◆ GOAL OF THE EXERCISE ◆
Reproduce the data exactly.

□ □ □ □ □ □ □

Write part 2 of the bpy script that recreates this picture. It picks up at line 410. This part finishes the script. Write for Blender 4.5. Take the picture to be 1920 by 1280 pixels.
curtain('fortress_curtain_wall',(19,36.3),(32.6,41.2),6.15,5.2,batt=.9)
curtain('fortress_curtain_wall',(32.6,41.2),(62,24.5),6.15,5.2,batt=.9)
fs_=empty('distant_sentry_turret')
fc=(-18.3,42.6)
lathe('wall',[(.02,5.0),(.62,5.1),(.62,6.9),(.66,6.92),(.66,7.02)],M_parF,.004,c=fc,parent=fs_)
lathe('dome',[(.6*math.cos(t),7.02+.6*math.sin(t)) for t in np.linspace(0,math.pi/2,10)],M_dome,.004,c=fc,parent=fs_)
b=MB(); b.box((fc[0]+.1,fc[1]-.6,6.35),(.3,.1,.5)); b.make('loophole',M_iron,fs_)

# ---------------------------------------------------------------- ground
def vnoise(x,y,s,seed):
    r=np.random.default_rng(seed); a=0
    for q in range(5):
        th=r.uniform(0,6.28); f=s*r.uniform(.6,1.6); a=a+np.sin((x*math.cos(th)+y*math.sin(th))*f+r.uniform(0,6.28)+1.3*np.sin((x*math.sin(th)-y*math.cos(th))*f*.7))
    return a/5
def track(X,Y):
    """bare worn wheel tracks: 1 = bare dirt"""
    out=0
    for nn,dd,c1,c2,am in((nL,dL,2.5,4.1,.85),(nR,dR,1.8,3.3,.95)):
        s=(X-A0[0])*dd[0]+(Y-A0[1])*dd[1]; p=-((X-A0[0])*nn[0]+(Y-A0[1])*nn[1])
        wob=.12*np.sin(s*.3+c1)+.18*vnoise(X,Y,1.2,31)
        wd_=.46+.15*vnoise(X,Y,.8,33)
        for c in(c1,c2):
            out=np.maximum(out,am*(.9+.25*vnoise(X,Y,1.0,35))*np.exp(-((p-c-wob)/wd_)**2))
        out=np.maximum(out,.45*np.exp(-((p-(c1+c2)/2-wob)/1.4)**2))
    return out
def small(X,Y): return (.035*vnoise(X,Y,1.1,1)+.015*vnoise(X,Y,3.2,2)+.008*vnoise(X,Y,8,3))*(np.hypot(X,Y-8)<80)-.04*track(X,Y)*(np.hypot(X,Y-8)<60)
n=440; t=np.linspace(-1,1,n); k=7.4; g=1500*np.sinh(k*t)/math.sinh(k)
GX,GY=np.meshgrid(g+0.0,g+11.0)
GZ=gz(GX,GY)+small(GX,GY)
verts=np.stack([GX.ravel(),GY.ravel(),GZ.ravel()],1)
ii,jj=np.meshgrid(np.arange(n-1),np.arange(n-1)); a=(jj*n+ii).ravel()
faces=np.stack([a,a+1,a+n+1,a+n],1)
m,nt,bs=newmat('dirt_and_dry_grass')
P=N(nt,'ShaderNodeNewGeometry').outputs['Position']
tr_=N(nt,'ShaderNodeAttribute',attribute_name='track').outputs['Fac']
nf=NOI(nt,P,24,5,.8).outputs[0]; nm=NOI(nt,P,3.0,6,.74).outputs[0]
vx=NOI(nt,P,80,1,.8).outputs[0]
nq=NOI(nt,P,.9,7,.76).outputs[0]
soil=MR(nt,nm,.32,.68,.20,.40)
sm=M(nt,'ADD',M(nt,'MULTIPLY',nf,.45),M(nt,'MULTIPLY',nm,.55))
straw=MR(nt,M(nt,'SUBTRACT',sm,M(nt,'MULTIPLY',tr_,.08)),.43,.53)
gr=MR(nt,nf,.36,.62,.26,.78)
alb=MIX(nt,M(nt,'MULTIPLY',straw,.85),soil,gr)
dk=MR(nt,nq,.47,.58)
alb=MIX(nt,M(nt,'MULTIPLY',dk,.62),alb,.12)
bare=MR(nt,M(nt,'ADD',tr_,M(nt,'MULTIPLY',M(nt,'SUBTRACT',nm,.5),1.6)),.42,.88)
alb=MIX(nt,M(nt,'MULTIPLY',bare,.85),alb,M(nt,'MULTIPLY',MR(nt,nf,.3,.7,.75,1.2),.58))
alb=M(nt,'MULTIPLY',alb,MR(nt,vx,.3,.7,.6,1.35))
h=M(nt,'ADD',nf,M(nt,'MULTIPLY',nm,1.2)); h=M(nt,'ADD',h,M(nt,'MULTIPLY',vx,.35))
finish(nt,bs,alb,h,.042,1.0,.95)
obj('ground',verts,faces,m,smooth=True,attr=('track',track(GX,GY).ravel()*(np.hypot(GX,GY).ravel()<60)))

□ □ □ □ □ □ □

◆ RIGHT ANSWER ◆
Write part 2 of the bpy script that recreates this picture. It picks up at line 410. This part finishes the script. Write for Blender 4.5. Take the picture to be 1920 by 1280 pixels.
curtain('fortress_curtain_wall',(19,36.3),(32.6,41.2),6.15,5.2,batt=.9)
curtain('fortress_curtain_wall',(32.6,41.2),(62,24.5),6.15,5.2,batt=.9)
fs_=empty('distant_sentry_turret')
fc=(-18.3,42.6)
lathe('wall',[(.02,5.0),(.62,5.1),(.62,6.9),(.66,6.92),(.66,7.02)],M_parF,.004,c=fc,parent=fs_)
lathe('dome',[(.6*math.cos(t),7.02+.6*math.sin(t)) for t in np.linspace(0,math.pi/2,10)],M_dome,.004,c=fc,parent=fs_)
b=MB(); b.box((fc[0]+.1,fc[1]-.6,6.35),(.3,.1,.5)); b.make('loophole',M_iron,fs_)

# ---------------------------------------------------------------- ground
def vnoise(x,y,s,seed):
    r=np.random.default_rng(seed); a=0
    for q in range(5):
        th=r.uniform(0,6.28); f=s*r.uniform(.6,1.6); a=a+np.sin((x*math.cos(th)+y*math.sin(th))*f+r.uniform(0,6.28)+1.3*np.sin((x*math.sin(th)-y*math.cos(th))*f*.7))
    return a/5
def track(X,Y):
    """bare worn wheel tracks: 1 = bare dirt"""
    out=0
    for nn,dd,c1,c2,am in((nL,dL,2.5,4.1,.85),(nR,dR,1.8,3.3,.95)):
        s=(X-A0[0])*dd[0]+(Y-A0[1])*dd[1]; p=-((X-A0[0])*nn[0]+(Y-A0[1])*nn[1])
        wob=.12*np.sin(s*.3+c1)+.18*vnoise(X,Y,1.2,31)
        wd_=.46+.15*vnoise(X,Y,.8,33)
        for c in(c1,c2):
            out=np.maximum(out,am*(.9+.25*vnoise(X,Y,1.0,35))*np.exp(-((p-c-wob)/wd_)**2))
        out=np.maximum(out,.45*np.exp(-((p-(c1+c2)/2-wob)/1.4)**2))
    return out
def small(X,Y): return (.035*vnoise(X,Y,1.1,1)+.015*vnoise(X,Y,3.2,2)+.008*vnoise(X,Y,8,3))*(np.hypot(X,Y-8)<80)-.04*track(X,Y)*(np.hypot(X,Y-8)<60)
n=440; t=np.linspace(-1,1,n); k=7.4; g=1500*np.sinh(k*t)/math.sinh(k)
GX,GY=np.meshgrid(g+0.0,g+11.0)
GZ=gz(GX,GY)+small(GX,GY)
verts=np.stack([GX.ravel(),GY.ravel(),GZ.ravel()],1)
ii,jj=np.meshgrid(np.arange(n-1),np.arange(n-1)); a=(jj*n+ii).ravel()
faces=np.stack([a,a+1,a+n+1,a+n],1)
m,nt,bs=newmat('dirt_and_dry_grass')
P=N(nt,'ShaderNodeNewGeometry').outputs['Position']
tr_=N(nt,'ShaderNodeAttribute',attribute_name='track').outputs['Fac']
nf=NOI(nt,P,24,5,.8).outputs[0]; nm=NOI(nt,P,3.0,6,.74).outputs[0]
vx=NOI(nt,P,80,1,.8).outputs[0]
nq=NOI(nt,P,.9,7,.76).outputs[0]
soil=MR(nt,nm,.32,.68,.20,.40)
sm=M(nt,'ADD',M(nt,'MULTIPLY',nf,.45),M(nt,'MULTIPLY',nm,.55))
straw=MR(nt,M(nt,'SUBTRACT',sm,M(nt,'MULTIPLY',tr_,.08)),.43,.53)
gr=MR(nt,nf,.36,.62,.26,.78)
alb=MIX(nt,M(nt,'MULTIPLY',straw,.85),soil,gr)
dk=MR(nt,nq,.47,.58)
alb=MIX(nt,M(nt,'MULTIPLY',dk,.62),alb,.12)
bare=MR(nt,M(nt,'ADD',tr_,M(nt,'MULTIPLY',M(nt,'SUBTRACT',nm,.5),1.6)),.42,.88)
alb=MIX(nt,M(nt,'MULTIPLY',bare,.85),alb,M(nt,'MULTIPLY',MR(nt,nf,.3,.7,.75,1.2),.58))
alb=M(nt,'MULTIPLY',alb,MR(nt,vx,.3,.7,.6,1.35))
h=M(nt,'ADD',nf,M(nt,'MULTIPLY',nm,1.2)); h=M(nt,'ADD',h,M(nt,'MULTIPLY',vx,.35))
finish(nt,bs,alb,h,.042,1.0,.95)
obj('ground',verts,faces,m,smooth=True,attr=('track',track(GX,GY).ravel()*(np.hypot(GX,GY).ravel()<60)))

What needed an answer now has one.